Recently, the news has been covering stories of people who have devalued the lives of others. I’ve watched as people have cheered when another human was murdered because of the color of their skin or for their profession, and I’m heartbroken. Whether a person is guilty of a crime or work in a profession that others don’t like, they have a soul that will spend eternity somewhere. In the end, we are all guilty of breaking God’s laws, and we are all in need of grace. Please don’t misunderstand me, I believe people should receive justice for their wrongdoings, but I won’t cheer when a life is taken, whether deserved or not.

These recent stories in the news remind me of the parable of the Good Samaritan. A man, who was looking for a loophole in the second greatest commandment, which is to love your neighbor as yourself, asked Jesus, “Who is my neighbor?” He was looking for Jesus to cut out certain people groups that he didn’t like. He was trying to get Jesus to say that some races or lives mattered more than others, but Jesus didn’t take the bait.

Jesus told him the story of a Jewish man who was robbed and beaten while traveling from Jerusalem to Jericho. Luckily, a fellow Jew who was also a priest came walking down the road where he was. When the priest saw the hurt man lying there, he crossed the street to walk past him from a distance. He didn’t want to get involved and run the risk of getting hurt. After he passed, a Levite scholar came by who was also Jewish. He avoided the hurt man as well.

Then Jesus added a twist to the story. He said a Samaritan came by. The Jews didn’t value the lives of the Samaritans so they expected him to walk by, but Jesus used him to help the injured Jew. He was driving home the point that our neighbor isn’t just someone with our nationality, heritage, or with the same political persuasion. Our neighbor is any other human and God expects us to love them as much as we love ourselves because He created us all as His children.

If you believe that Jesus died for our sins, then you must believe that His grace is strong enough to save even the worst among us.

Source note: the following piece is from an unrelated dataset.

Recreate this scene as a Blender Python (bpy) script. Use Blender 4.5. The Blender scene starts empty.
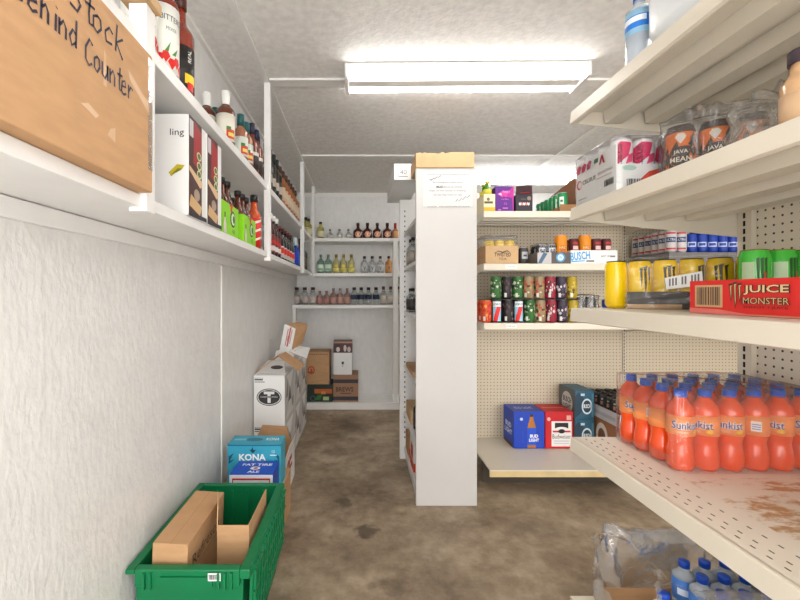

Instead of putting down those we don’t agree with or calling for their death, we should be showing them love, caring for their wounds, and being a neighbor. If our neighbor, according to Jesus, includes those we have a deep conflict with, then it’s time to stop tearing them down, avoiding them, and to start loving them like we love ourselves. It’s time to value the lives of others as much as we value our own life.